Networks & Network Services
Voxbone, a provider of international VoIP origination services and telephone numbers, has announced that its international, geographically independent number service, iNum, now supports HD voice. iNum adds a missing piece, a uniform identifier, to HD calling, said the company.

As long as both endpoints are HD-enabled, calls to iNum numbers will convey a sound quality that far surpasses traditional circuit switched telephony. This new capability adds the benefit of ‘in the room’ sound quality to iNum’s location neutrality and cost savings on international calls.

Prefaced with the ITU-assigned +883 code, iNum numbers refer to the Internet in the same way that +44 refers internationally to the UK and +1 refers to the US.

A call to an iNum number is routed first to Voxbone, which carries it over the expensive, long distance leg of the route before delivering it to the appropriate service provider, which terminates the call to its subscriber.

An HD voice signal cannot fit through the frequency constraints of the plain old telephone service (POTS), a fact that limits the HD benefit to end to end IP calls. However, most iNum calls should support HD voice because most iNum traffic is transmitted by service providers that have migrated to IP or begun operation as VoIP carriers.
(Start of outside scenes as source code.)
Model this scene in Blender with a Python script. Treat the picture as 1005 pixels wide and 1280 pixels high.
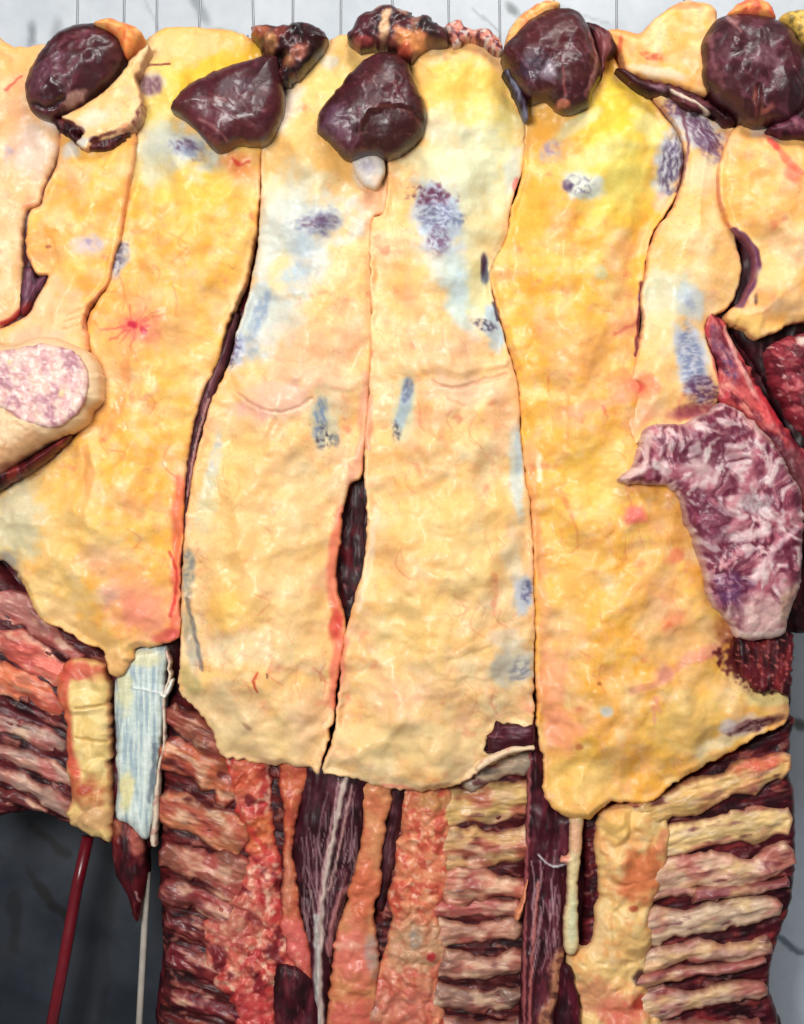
import bpy, math, time
import numpy as np
from mathutils import Vector
T0 = time.time()
for o in list(bpy.data.objects): bpy.data.objects.remove(o)
scene = bpy.context.scene
COL = scene.collection

# ------------------------------------------------------------------ camera, world, lamps, exposure
S = 0.0015            # metres for one photo pixel on the plane y = 0
D = 3.2               # camera distance from that plane
ZC = 1.5              # height of the camera
cam_d = bpy.data.cameras.new('camera'); cam = bpy.data.objects.new('camera', cam_d); COL.objects.link(cam)
cam.location = (0, -D, ZC); cam.rotation_euler = (math.radians(90), 0, 0)
cam_d.sensor_fit = 'VERTICAL'; cam_d.angle = 2 * math.atan(640 * S / D)
cam_d.clip_end = 100; scene.camera = cam

w = bpy.data.worlds.new('World'); scene.world = w; w.use_nodes = True
bg = w.node_tree.nodes['Background']; bg.inputs[0].default_value = (0.97, 0.96, 0.96, 1); bg.inputs[1].default_value = 0.23

def area(name, loc, aim, sx, sy, power, col):
    l = bpy.data.lights.new(name, 'AREA'); l.shape = 'RECTANGLE'; l.size = sx; l.size_y = sy
    l.energy = power; l.color = col
    o = bpy.data.objects.new(name, l); COL.objects.link(o); o.location = loc
    o.rotation_euler = (Vector(aim) - Vector(loc)).to_track_quat('-Z', 'Y').to_euler()
area('ceiling_lamp', (0.55, -1.75, ZC + 2.1), (0.05, 0, ZC + 0.25), 1.5, 0.7, 58, (1.0, 0.97, 0.93))
area('front_lamp', (-0.95, -3.3, ZC + 0.55), (0, 0, ZC - 0.15), 0.9, 0.9, 122, (1.0, 0.98, 0.96))

scene.view_settings.view_transform = 'Standard'; scene.view_settings.look = 'None'
scene.view_settings.exposure = -0.16; scene.view_settings.gamma = 1.0

# ------------------------------------------------------------------ noise in numpy
def _hash(ix, iy, seed):
    h = (ix.astype(np.int64) * 374761393 + iy.astype(np.int64) * 668265263 + seed * 1274126177) & 0xffffffff
    h = ((h ^ (h >> 13)) * 1274126177) & 0xffffffff
    h = ((h ^ (h >> 16)) * 2246822519) & 0xffffffff
    return (h ^ (h >> 15))
def perlin(x, y, seed=0):
    x = np.asarray(x, np.float64); y = np.asarray(y, np.float64)
    ix = np.floor(x); iy = np.floor(y); fx = x - ix; fy = y - iy
    ux = fx * fx * fx * (fx * (fx * 6 - 15) + 10); uy = fy * fy * fy * (fy * (fy * 6 - 15) + 10)
    ix = ix.astype(np.int64); iy = iy.astype(np.int64)
    def g(dx, dy):
        a = (_hash(ix + dx, iy + dy, seed) & 1023) * (2 * np.pi / 1024)
        return np.cos(a) * (fx - dx) + np.sin(a) * (fy - dy)
    a = g(0, 0); b = g(1, 0); c = g(0, 1); d = g(1, 1)
    return 1.5 * ((a + (b - a) * ux) + ((c + (d - c) * ux) - (a + (b - a) * ux)) * uy)
def fbm(x, y, sc, octv=3, seed=0):
    t = 0; a = 1; n = 0
    for i in range(octv):
        t = t + a * perlin(x / sc + 17.3 * i, y / sc - 9.1 * i, seed + 31 * i); n += a; a *= 0.5; sc *= 0.5
    return t / n * 1.25
def sst(a, b, x):
    t = np.clip((x - a) / (b - a + 1e-9), 0, 1); return t * t * (3 - 2 * t)
_seed = [100]
def ns():
    _seed[0] += 7; return _seed[0]
def C(c): return np.array(c, float) / 255.0
def lin(c): return np.where(c <= 0.04045, c / 12.92, ((c + 0.055) / 1.055) ** 2.4)

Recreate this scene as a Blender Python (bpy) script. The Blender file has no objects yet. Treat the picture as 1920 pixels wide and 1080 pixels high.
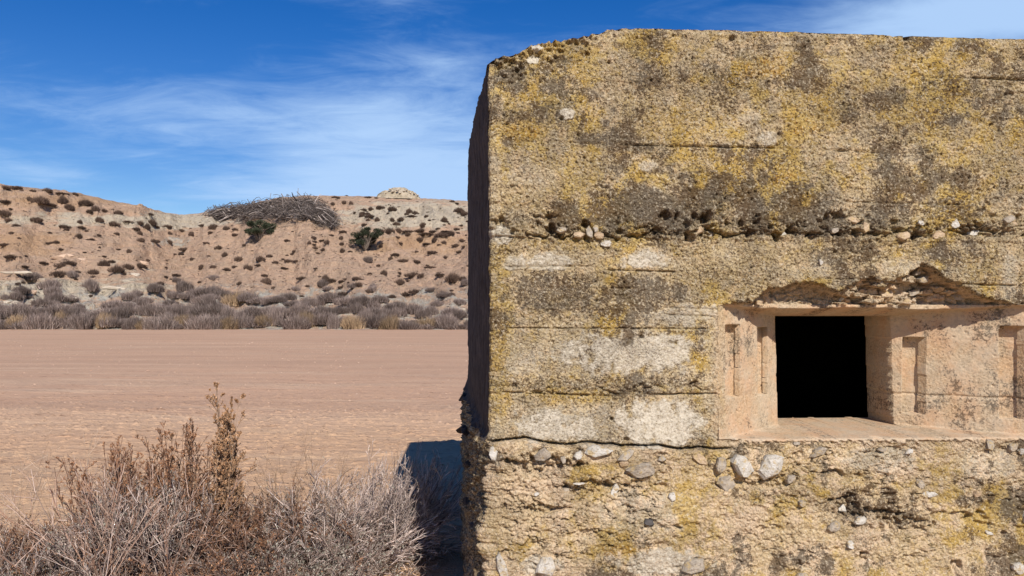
import bpy, bmesh, math, random
import numpy as np
from mathutils import Vector, Matrix

random.seed(7); RNG = np.random.default_rng(7)
S = bpy.context.scene
COL = S.collection
R = math.radians

# ------------------------------------------------------------------ camera, sky, sun
F = 1478.0            # focal length in photo pixels (1920 wide)
HZ = 585.0            # horizon row in the photo
EYE = 1.6
cam = bpy.data.objects.new('camera', bpy.data.cameras.new('camera'))
COL.objects.link(cam)
cam.location = (0, 0, EYE); cam.rotation_euler = (R(90), 0, 0)
cam.data.sensor_width = 36.0
cam.data.lens = 36.0 * F / 1920.0
cam.data.shift_y = (HZ - 540.0) / 1920.0
cam.data.clip_start = 0.05; cam.data.clip_end = 8000
S.camera = cam

SUN_AZ, SUN_EL = 16.0, 38.0         # degrees right of straight behind the camera, and up
sun = bpy.data.objects.new('sun', bpy.data.lights.new('sun', 'SUN')); COL.objects.link(sun)
sun.data.energy = 5.0; sun.data.angle = R(0.5); sun.data.color = (1.0, 0.95, 0.87)
to_sun = Vector((math.sin(R(SUN_AZ)) * math.cos(R(SUN_EL)), -math.cos(R(SUN_AZ)) * math.cos(R(SUN_EL)), math.sin(R(SUN_EL))))
sun.rotation_euler = to_sun.to_track_quat('Z', 'Y').to_euler(); sun.location = (2, -4, 8)

S.view_settings.view_transform = 'Standard'; S.view_settings.look = 'None'
S.view_settings.exposure = 0.18; S.view_settings.gamma = 1.0
S.render.engine = 'CYCLES'
S.cycles.max_bounces = 5; S.cycles.diffuse_bounces = 2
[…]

“In equipping our iNum numbers with high-definition voice, we are bringing a key piece, a uniform identifier, to the emerging HD ecosystem,” said Rod Ullens, Voxbone CEO. “Many endpoints and a lot of isolated networks, such as Skype, already support HD, but there needs to be a standard way for any service provider to reach a particular HD endpoint. HD-enabled iNum offers the perfect solution.”

Voxbone is beginning its HD support with the wideband G.722 codec and plans to add other codecs in the fourth quarter of this year.